Car la productivité qu’est-ce donc ? Une course contre le temps, une tentative toujours répétée de faire plus avec moins ? Ce qui peut tout de même soulever quelques interrogations. Car n’est-ce pas un peu contre nature ou, pour le dire autrement, un peu « tiré par les cheveux » ?

Si l’on délaisse un instant la sphère humaine, voit-on ailleurs dans le monde animal ou végétal cette même pression permanente, cette quête absolue de croissance ? Autrement dit, les arbres, eux, ne cherchent pas à pousser jusqu’au ciel ou à atteindre plus vite leur taille optimale… Et les lions comme les baleines n’ont jamais réellement essayé de faire des gains de productivité !
Car il faut bien s’interroger sur l’utilité de la productivité. Certes on peut, à titre individuel, se satisfaire de progresser dans sa capacité de travail, un peu à l’image d’un écolier satisfait de ses progrès en mathématiques et en vitesse de calcul ! Cependant, l’obsession à la productivité et au rendement peuvent se retourner sur l’élève comme sur l’employé. Et l’on connaît tous les noms de ces maux, qui finissent tous par « out » et peuvent aussi nous mettre « out » c’est-à-dire sur la touche, KO !

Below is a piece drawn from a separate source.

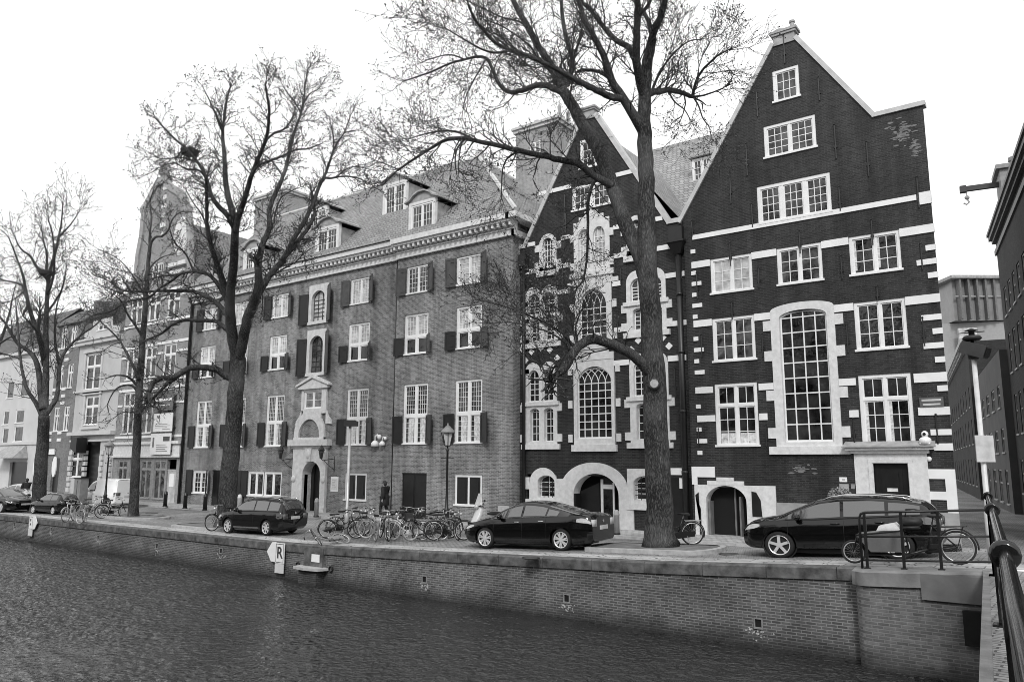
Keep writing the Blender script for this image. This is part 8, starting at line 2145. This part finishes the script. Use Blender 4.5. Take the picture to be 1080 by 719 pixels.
# ---------------------------------------------------------------- the other bank, added unseen behind the camera: it shades and is mirrored in glass, paint and water
OY = -17.0
m = MB(); m.quad((-300, -400, .02), (300, -400, .02), (300, -7, .02), (-300, -7, .02)); struct(m.build('added_bank_street', M_street))
t = thing('quay_wall', 'added brick quay wall, unseen behind the camera', 'wall', (0, -7, -1.2))
m = MB(); m.quad((300, -7, -3), (-300, -7, -3), (-300, -7, .02), (300, -7, .02)); m.build('brick_face', M_quay, t)
m = MB(); m.box(-300, 300, -7.3, -6.95, -.2, .06); m.build('cap_stone', M_cap, t)
rng = random.Random(3); x = -74.0
M_opp = [brick('opposite_brick_dark', .05, .09, .1, stain=.2), brick('opposite_brick_mid', .10, .16, .18, stain=.2), M_render]
ROW = [(-1, OY)]
while x < 60:
    w_ = rng.uniform(6, 8.5); h = rng.uniform(11.5, 15); mt = M_opp[rng.choice((0, 0, 1, 1, 2))]
    t = thing('added_canal_house', 'added gabled canal house, unseen behind the camera', 'house', (x, OY, 0), group='added houses behind the camera')
    hs = []; 
    for i in range(3):
        for j in range(4):
            c = x+w_*(.2+.3*i); z = .8+j*(h-1)/4; hs.append((c-.6, c+.6, z, z+2.0))
    f = MB(); wall_mesh(f, [(x, h), (x+w_*.25, h+.8), (x+w_*.35, h+3), (x+w_*.65, h+3), (x+w_*.75, h+.8), (x+w_, h)], -.2, hs, 0, .2)
    f.v = [(a, OY-b, c) for a, b, c in f.v]; f.build('wall', mt, t)
    m = MB(); m.quad((x, OY-.3, h-.2), (x, OY-12, h-.2), (x+w_/2, OY-12, h+3), (x+w_/2, OY-.3, h+3)); m.quad((x+w_/2, OY-.3, h+3), (x+w_/2, OY-12, h+3), (x+w_, OY-12, h-.2), (x+w_, OY-.3, h-.2)); m.build('roof', M_tileD, t)
    for xx in (x, x+w_): m = MB(); m.quad((xx, OY, -.2), (xx, OY-12, -.2), (xx, OY-12, h), (xx, OY, h)); m.build('side_wall', mt, t)
    for a, b, c, d in hs:
        m = MB(); m.box(a, a+.09, OY-.12, OY-.04, c, d); m.box(b-.09, b, OY-.12, OY-.04, c, d); m.box(a+.09, b-.09, OY-.12, OY-.04, c, c+.09); m.box(a+.09, b-.09, OY-.12, OY-.04, d-.09, d); m.box((a+b)/2-.03, (a+b)/2+.03, OY-.11, OY-.05, c+.09, d-.09); m.box(a+.09, b-.09, OY-.105, OY-.055, c+1.2, c+1.27); o = m.build('window', M_white, t)
        p = MB(); p.quad((a, OY-.1, c), (b, OY-.1, c), (b, OY-.1, d), (a, OY-.1, d)); p.build('pane', G_dark, o)
    x += w_+.02

# unseen houses added past the corner house, right of frame, for paint reflections
x = 10.0
while x < 60:
    w_ = rng.uniform(6, 8.5); h = rng.uniform(13, 16); mt = M_opp[rng.choice((0, 0, 1))]; y0 = 31.0
    t = thing('added_canal_house', 'added canal house, unseen beyond the right edge of the view', 'house', (x, y0, 0), group='added houses beyond the right edge')
    m = MB(); m.box(x, x+w_, y0, y0+12, -.2, h); m.build('wall', mt, t)
    m = MB(); m.quad((x, y0, h), (x+w_, y0, h), (x+w_, y0+6, h+4), (x, y0+6, h+4)); m.quad((x, y0+6, h+4), (x+w_, y0+6, h+4), (x+w_, y0+12, h), (x, y0+12, h)); m.build('roof', M_tileD, t)
    for i in range(3):
        for j in range(4):
            c = x+w_*(.2+.3*i); z = .8+j*(h-1)/4; m = MB(); m.box(c-.6, c+.6, y0-.04, y0+.05, z, z+2); o = m.build('window', M_white, t); p = MB(); p.quad((c-.5, y0-.045, z+.1), (c+.5, y0-.045, z+.1), (c+.5, y0-.045, z+1.9), (c-.5, y0-.045, z+1.9)); p.build('pane', G_dark, o)
    x += w_+.02

for x, rz in ((-10, 40), (-24, 130), (-37, 250)):  # unseen elms added so glass and paint mirror branches
    e = copy_tree(big_elm); e.location = (x, -9.5, .05); e.rotation_euler = (0, 0, R(rz)); e['label'] = 'added elm, unseen behind the camera'; e['group'] = 'added elms behind the camera'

Depuis très longtemps, l’Homme a cherché à améliorer sa capacité à résister. Au plan physique et au plan mental. Dans le sport, on parle de dopage pour tout ce qui permet de poursuivre telle ou telle compétition sans trop avoir à craindre d’être « out » le lendemain, jouant sur la performance du jour j et sur la récupération du jour j au jour j+1. Car la nature étant quelque peu têtue et taquine, elle n’a rien inventé de mieux pour les Hommes (comme pour le reste du règne animal) que le repos, pour les lendemains de compétition (ou de fête !) Ce qui est bien peu compatible avec un Tour de France ou des Jeux olympiques.
C’est là que se produit le dérapage et la tentation d’aller vers telle ou telle substance ou potion magique. C’est notre entêtement productif et notre curiosité (côté demande), associés à notre sens aigu des affaires et ce qu’on nomme joliment la créativité (côté offre), qui ont fait fleurir un nombre incalculable de trafics de drogues (versant illégal) et de commerces en tout genre (versant légal, qu’il s’agisse de café, de thé, de chocolat ou d’autres « remontants »…)

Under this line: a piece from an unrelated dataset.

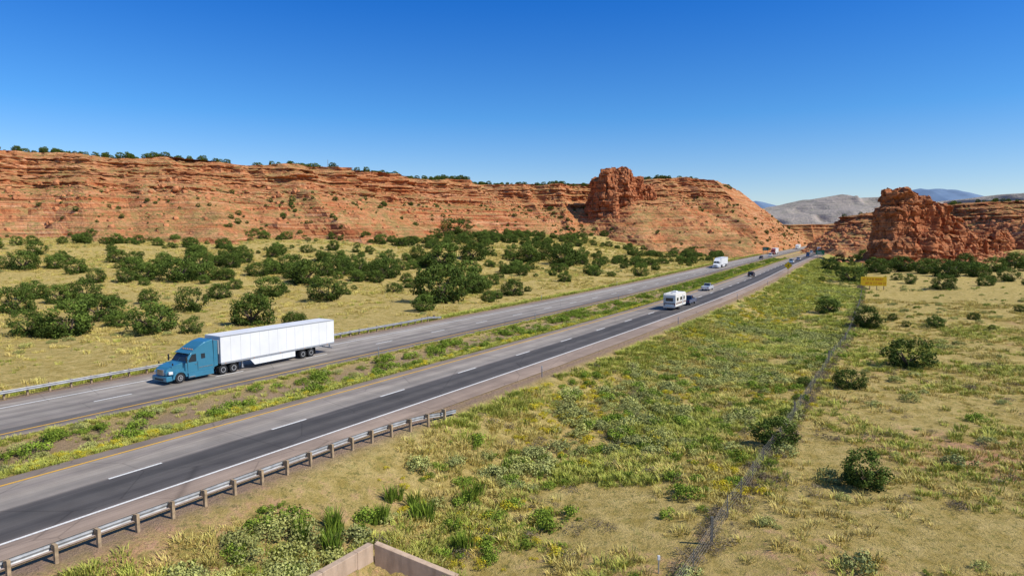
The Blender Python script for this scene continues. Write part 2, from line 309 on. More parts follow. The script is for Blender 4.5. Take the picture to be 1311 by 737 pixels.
# ------------------------------------------------------------------ buttes
def butte(name,lobes,mat,seed):
    Vs=[];Fs=[];b=0
    for li,(cx,cy,rx,ry,z0,z1) in enumerate(lobes):
        nt_,nz_=190,78; th=np.linspace(0,2*math.pi,nt_+1)[:-1]; t=np.linspace(0,1,nz_); H=z1-z0
        f=np.interp(t,[0,.12,.3,.6,.85,.94,1],[1.7,1.4,1.15,1.0,.88,.78,.62]); cap=np.linspace(.9,0,9)
        f=np.concatenate([f,.62*cap]); zz=np.concatenate([z0+H*t,z1+1.4*(1-cap)])
        A,Zz=np.meshgrid(th,zz,indexing='ij'); Fm=f[None]*np.ones_like(A)
        x=cx+np.cos(A)*rx*Fm; y=cy+np.sin(A)*ry*Fm; wgt=np.minimum(1,Fm/.6)
        r=(fbm(x/11,y/11,Zz/26,3,seed+li)-.5)*9+(1-np.abs(2*vn(x/5,y/5,Zz/22,seed+5+li)-1)-.5)*3+(fbm(x/2.2,y/2.2,Zz/2.6,3,seed+8)-.5)*2.2
        r=r+(block(x,y,Zz,4.5,6.5,seed+20)-.5)*4.0+(block(x,y,Zz,2.2,2.6,seed+30)-.5)*1.8+(vn(Zz/1.7,0,0,seed+2)-.5)*1.6
        r=r*wgt; x=x+np.cos(A)*r; y=y+np.sin(A)*r
        tz=sm(.6,1,(Zz-z0)/H); Zz=Zz+tz*((fbm(x/7,y/7,0,3,seed+9)-.5)*6+(block(x,y,x*0,3.6,1,seed+60)-.5)*3.4)
        V=np.stack([x,y,Zz],-1); m=len(zz); idx=np.arange(nt_)[:,None]*m+np.arange(m-1)[None]; nx_=((np.arange(nt_)+1)%nt_)[:,None]*m+np.arange(m-1)[None]
        F=np.stack([idx,nx_,nx_+1,idx+1],-1).reshape(-1,4)+b; Vs.append(V.reshape(-1,3));Fs.append(F); b+=nt_*m
    mkobj(name,np.concatenate(Vs),np.concatenate(Fs),[mat])
butte('rock_butte',[(222,394,9,10,-2,38),(233,396,8,9,-2,34.5),(213,388,6,7,-2,28),(244,400,9,9,-2,29),(255,405,9,9,-3,23),(226,388,15,13,-4,14),(267,410,11,9,-3,15),(213,380,11,8,-3,10),(281,416,9,8,-3,12),(294,420,9,8,-3,15),(250,394,9,7,-3,11)],M_butte,50)
butte('rock_outcrop',[(86,598,9,12,14,67),(96,601,9,11,14,69),(76,605,8,12,14,60),(107,608,9,10,14,62),(118,616,8,10,14,56)],M_butte,80)
# ------------------------------------------------------------------ plants
def leafmesh(name,mats,clumps,leaf,nper,limbs=True,seed=0):
    r=np.random.default_rng(seed); vs=[];fs=[];mi=[];lc=[]
    def tube(a,b_,r0,r1,n=6):
        a=Vector(a);b_=Vector(b_);d=(b_-a).normalized();q=d.to_track_quat('Z','Y'); k=len(vs)
        for (c,rr) in ((a,r0),(b_,r1)):
            for i in range(n):
                v=c+q@Vector((math.cos(i*2*math.pi/n)*rr,math.sin(i*2*math.pi/n)*rr,0)); vs.append(tuple(v)); lc.append(.3)
        for i in range(n): fs.append((k+i,k+(i+1)%n,k+n+(i+1)%n,k+n+i)); mi.append(0)
    if limbs:
        tube((0,0,-.15),(0.02,.03,.35),.10,.075)
        for i in range(6):
            a=i*1.05+r.uniform(-.3,.3); mid=(math.cos(a)*.28,math.sin(a)*.28,.55); tube((0.02,.03,.22),mid,.055,.04); tube(mid,(math.cos(a)*.62,math.sin(a)*.62,r.uniform(.7,1.1)),.04,.012)
    for (cx,cy,cz,cr,tone) in clumps:
        c=np.array([cx,cy,cz]); n=int(nper*(cr/.25)**1.5)
        P=r.normal(size=(n,3)); P/=np.linalg.norm(P,axis=1)[:,None]; P=P*(r.uniform(.35,1,size=(n,1))**.6)*cr; P[:,2]*=.85
        NN=P/np.linalg.norm(P,axis=1)[:,None]+r.normal(size=(n,3))*.45+np.array([0,0,.2]); NN/=np.linalg.norm(NN,axis=1)[:,None]
        TT_=np.cross(NN,r.normal(size=(n,3))); TT_/=np.linalg.norm(TT_,axis=1)[:,None]; BB=np.cross(NN,TT_)
        s1=leaf*r.uniform(.6,1.3,n); s2=s1*r.uniform(.5,.9,n); Q=c+P; Q[:,2]=np.maximum(Q[:,2],.02)
        for i in range(n):
            k=len(vs)
            for (a,b_) in ((-1,-.6),(.7,-1),(1,.5),(-.5,1)): vs.append(tuple(Q[i]+TT_[i]*(a*s1[i]*.5)+BB[i]*(b_*s2[i]*.5)))
            fs.append((k,k+1,k+2,k+3)); mi.append(1)
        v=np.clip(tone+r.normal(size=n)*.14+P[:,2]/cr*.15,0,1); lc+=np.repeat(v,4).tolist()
    me=bpy.data.meshes.new(name); me.from_pydata(vs,[],fs)
    for m in mats: me.materials.append(m)
    me.polygons.foreach_set('material_index',mi); a=np.array(lc); setcol(me,'lc',np.stack([a,a,a,np.ones_like(a)],-1)); me.update(); return me
M_bark=simple('juniper_bark',(.14,.10,.07),.95,.1,var=.3,scale=6)
M_jun=foliage('juniper_foliage',(.016,.034,.007),(.155,.215,.035))
M_sage=foliage('sagebrush_foliage',(.14,.16,.05),(.44,.45,.16),(.46,.44,.11))
M_grn=foliage('green_shrub_foliage',(.06,.11,.014),(.30,.39,.045))
M_yel=foliage('rabbitbrush_flowers',(.26,.29,.04),(.78,.58,.03))
M_grassg=foliage('grass_green',(.17,.22,.03),(.50,.54,.09),(.62,.53,.15))
M_grasss=foliage('grass_straw',(.44,.33,.09),(.76,.60,.22),(.50,.49,.12))
M_dead=foliage('tumbleweed_twigs',(.12,.085,.055),(.30,.24,.16))
def junclumps(seed,n=74,sx=1.1,sz=.85):
    r=np.random.default_rng(seed); out=[]; lob=r.normal(size=(6,3)); lob/=np.linalg.norm(lob,axis=1)[:,None]
    for i in range(n):
        d=r.normal(size=3); d/=np.linalg.norm(d)
        bulge=.76+.36*max(0,float((lob@d).max())-.25)+r.uniform(-.08,.08); rr=bulge*(r.uniform(.45,1.)**.5)
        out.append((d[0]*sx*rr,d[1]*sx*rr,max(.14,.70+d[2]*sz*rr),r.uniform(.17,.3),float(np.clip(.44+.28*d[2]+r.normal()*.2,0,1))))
    return out
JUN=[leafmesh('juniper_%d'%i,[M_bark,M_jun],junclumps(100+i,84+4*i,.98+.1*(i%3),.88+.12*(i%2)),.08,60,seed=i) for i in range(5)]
def shrub(name,mat,seed,n=14,leaf=.065,nper=60,h=.42,sp=.55):
    r=np.random.default_rng(seed); cl=[]
    for i in range(n):
        a=r.uniform(0,6.28);q=r.uniform(0,1)**.6*sp; cl.append((math.cos(a)*q,math.sin(a)*q,h*(1-.55*q/sp)*r.uniform(.5,1.),r.uniform(.14,.24),r.uniform(.3,.8)))
    return leafmesh(name,[M_bark,mat],cl,leaf,nper,limbs=False,seed=seed)
SAGE=[shrub('sage_%d'%i,M_sage,200+i,16+i*3) for i in range(3)]
GSH=[shrub('gshrub_%d'%i,M_grn,220+i,16+i*2,.07,60,.5) for i in range(2)]
YEL=[shrub('yshrub_%d'%i,M_yel,240+i,13,.065,50,.42,.5) for i in range(2)]
DEAD=[shrub('dead_%d'%i,M_dead,260+i,12,.05,36,.36,.5) for i in range(2)]
def tuft(name,mat,seed,n=26,h=.5,w=.035,lean=.5,base=.16):
    r=np.random.default_rng(seed);vs=[];fs=[];lc=[]
    for i in range(n):
        a=r.uniform(0,6.28);q=r.uniform(0,1)**.5*base;x,y=math.cos(a)*q,math.sin(a)*q; b=a+r.normal()*.6; L=h*r.uniform(.5,1.1); ln=r.uniform(.1,lean)*L
        px,py=-math.sin(b+r.normal())*w*.5,math.cos(b)*w*.5; k=len(vs); v=r.uniform(.1,1)
        vs+= [(x-px,y-py,-.05),(x+px,y+py,-.05),(x+math.cos(b)*ln*.4+px,y+math.sin(b)*ln*.4+py,L*.6),(x+math.cos(b)*ln*.4-px,y+math.sin(b)*ln*.4-py,L*.6),(x+math.cos(b)*ln,y+math.sin(b)*ln,L)]
        fs+=[(k,k+1,k+2,k+3),(k+3,k+2,k+4)]; lc+=[v*.5,v*.5,v*.8,v*.8,v]
    me=bpy.data.meshes.new(name); me.from_pydata(vs,[],fs); me.materials.append(mat); a=np.array(lc); setcol(me,'lc',np.stack([a,a,a,np.ones_like(a)],-1)); return me
TG=[tuft('tg%d'%i,M_grassg,300+i,34,.20+.06*i,.026,1.4,.24) for i in range(2)]
TS=[tuft('ts%d'%i,M_grasss,320+i,34,.19+.06*i,.026,1.5,.26) for i in range(2)]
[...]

Productivité, drogue pure et dure ? Après que l’Occident ait fait le coup de l’opium pour endormir, des décennies durant, la Chine, cette dernière semble avoir pris sa revanche dans le commerce de composants de drogues modernes, qui transitent via le Mexique pour mieux se retrouver, par exemple, aux États-Unis. Et pourtant il serait bien naïf de se considérer, que l’on soit Européen ou Étasunien, comme de simples victimes d’un plan maléfique extérieur. Une géopolitique des narcotiques irrigue donc la société humaine, hélas plus que jamais.